### Task statement
Using the listing below, copy every line that mentions "part".

### Given material
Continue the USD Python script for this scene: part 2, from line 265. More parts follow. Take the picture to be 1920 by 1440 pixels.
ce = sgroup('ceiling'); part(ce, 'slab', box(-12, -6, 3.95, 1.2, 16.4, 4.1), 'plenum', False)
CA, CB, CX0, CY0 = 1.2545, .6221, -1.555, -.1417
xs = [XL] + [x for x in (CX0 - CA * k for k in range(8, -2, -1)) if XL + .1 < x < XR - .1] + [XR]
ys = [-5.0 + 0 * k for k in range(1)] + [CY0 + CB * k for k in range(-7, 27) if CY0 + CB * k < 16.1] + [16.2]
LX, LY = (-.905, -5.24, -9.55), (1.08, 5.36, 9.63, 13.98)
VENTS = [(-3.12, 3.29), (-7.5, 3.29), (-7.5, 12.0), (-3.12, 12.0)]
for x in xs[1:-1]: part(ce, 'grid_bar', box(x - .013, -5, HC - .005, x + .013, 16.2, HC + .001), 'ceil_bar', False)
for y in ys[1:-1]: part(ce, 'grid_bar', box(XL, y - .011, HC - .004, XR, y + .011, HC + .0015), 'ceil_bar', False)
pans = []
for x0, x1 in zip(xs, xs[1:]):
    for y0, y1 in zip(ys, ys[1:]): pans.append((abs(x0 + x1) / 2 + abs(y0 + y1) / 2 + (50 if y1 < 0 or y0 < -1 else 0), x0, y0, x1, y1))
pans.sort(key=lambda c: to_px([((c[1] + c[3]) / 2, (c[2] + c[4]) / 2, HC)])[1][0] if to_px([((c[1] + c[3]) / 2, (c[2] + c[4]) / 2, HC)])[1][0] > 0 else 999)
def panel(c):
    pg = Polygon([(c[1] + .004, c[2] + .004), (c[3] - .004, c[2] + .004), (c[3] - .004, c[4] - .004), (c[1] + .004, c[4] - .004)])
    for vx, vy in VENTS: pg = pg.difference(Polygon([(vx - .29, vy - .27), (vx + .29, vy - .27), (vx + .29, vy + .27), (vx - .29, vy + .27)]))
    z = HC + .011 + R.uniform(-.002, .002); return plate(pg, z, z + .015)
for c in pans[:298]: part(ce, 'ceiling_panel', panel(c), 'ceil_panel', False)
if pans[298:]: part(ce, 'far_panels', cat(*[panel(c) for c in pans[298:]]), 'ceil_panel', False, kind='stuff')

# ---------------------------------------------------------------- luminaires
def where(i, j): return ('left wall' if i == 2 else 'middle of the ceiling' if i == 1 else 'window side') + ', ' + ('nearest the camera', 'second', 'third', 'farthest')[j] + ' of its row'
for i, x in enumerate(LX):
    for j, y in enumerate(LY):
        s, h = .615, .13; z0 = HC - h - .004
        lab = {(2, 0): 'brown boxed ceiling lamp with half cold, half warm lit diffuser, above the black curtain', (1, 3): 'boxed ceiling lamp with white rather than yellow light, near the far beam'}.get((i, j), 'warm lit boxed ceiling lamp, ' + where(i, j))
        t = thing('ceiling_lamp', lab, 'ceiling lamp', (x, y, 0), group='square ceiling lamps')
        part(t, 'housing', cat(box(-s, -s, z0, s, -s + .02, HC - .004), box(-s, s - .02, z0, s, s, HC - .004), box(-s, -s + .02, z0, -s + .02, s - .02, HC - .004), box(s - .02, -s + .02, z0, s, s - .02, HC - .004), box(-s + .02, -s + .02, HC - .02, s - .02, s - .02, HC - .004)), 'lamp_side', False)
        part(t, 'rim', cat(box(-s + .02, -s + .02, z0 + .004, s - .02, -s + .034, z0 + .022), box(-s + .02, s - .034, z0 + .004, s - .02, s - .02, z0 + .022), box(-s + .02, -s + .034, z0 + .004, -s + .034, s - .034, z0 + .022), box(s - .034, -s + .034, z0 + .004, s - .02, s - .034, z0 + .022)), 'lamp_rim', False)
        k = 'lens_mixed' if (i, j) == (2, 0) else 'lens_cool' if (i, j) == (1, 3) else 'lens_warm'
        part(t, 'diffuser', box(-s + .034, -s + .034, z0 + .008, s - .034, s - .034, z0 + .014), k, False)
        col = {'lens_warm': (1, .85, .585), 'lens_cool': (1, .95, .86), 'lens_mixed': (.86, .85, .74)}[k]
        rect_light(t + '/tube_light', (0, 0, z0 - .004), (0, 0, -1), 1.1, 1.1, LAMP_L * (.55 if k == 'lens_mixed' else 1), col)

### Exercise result
Continue the USD Python script for this scene: part 2, from line 265. More parts follow. Take the picture to be 1920 by 1440 pixels.
ce = sgroup('ceiling'); part(ce, 'slab', box(-12, -6, 3.95, 1.2, 16.4, 4.1), 'plenum', False)
for x in xs[1:-1]: part(ce, 'grid_bar', box(x - .013, -5, HC - .005, x + .013, 16.2, HC + .001), 'ceil_bar', False)
for y in ys[1:-1]: part(ce, 'grid_bar', box(XL, y - .011, HC - .004, XR, y + .011, HC + .0015), 'ceil_bar', False)
for c in pans[:298]: part(ce, 'ceiling_panel', panel(c), 'ceil_panel', False)
if pans[298:]: part(ce, 'far_panels', cat(*[panel(c) for c in pans[298:]]), 'ceil_panel', False, kind='stuff')
        part(t, 'housing', cat(box(-s, -s, z0, s, -s + .02, HC - .004), box(-s, s - .02, z0, s, s, HC - .004), box(-s, -s + .02, z0, -s + .02, s - .02, HC - .004), box(s - .02, -s + .02, z0, s, s - .02, HC - .004), box(-s + .02, -s + .02, HC - .02, s - .02, s - .02, HC - .004)), 'lamp_side', False)
        part(t, 'rim', cat(box(-s + .02, -s + .02, z0 + .004, s - .02, -s + .034, z0 + .022), box(-s + .02, s - .034, z0 + .004, s - .02, s - .02, z0 + .022), box(-s + .02, -s + .034, z0 + .004, -s + .034, s - .034, z0 + .022), box(s - .034, -s + .034, z0 + .004, s - .02, s - .034, z0 + .022)), 'lamp_rim', False)
        part(t, 'diffuser', box(-s + .034, -s + .034, z0 + .008, s - .034, s - .034, z0 + .014), k, False)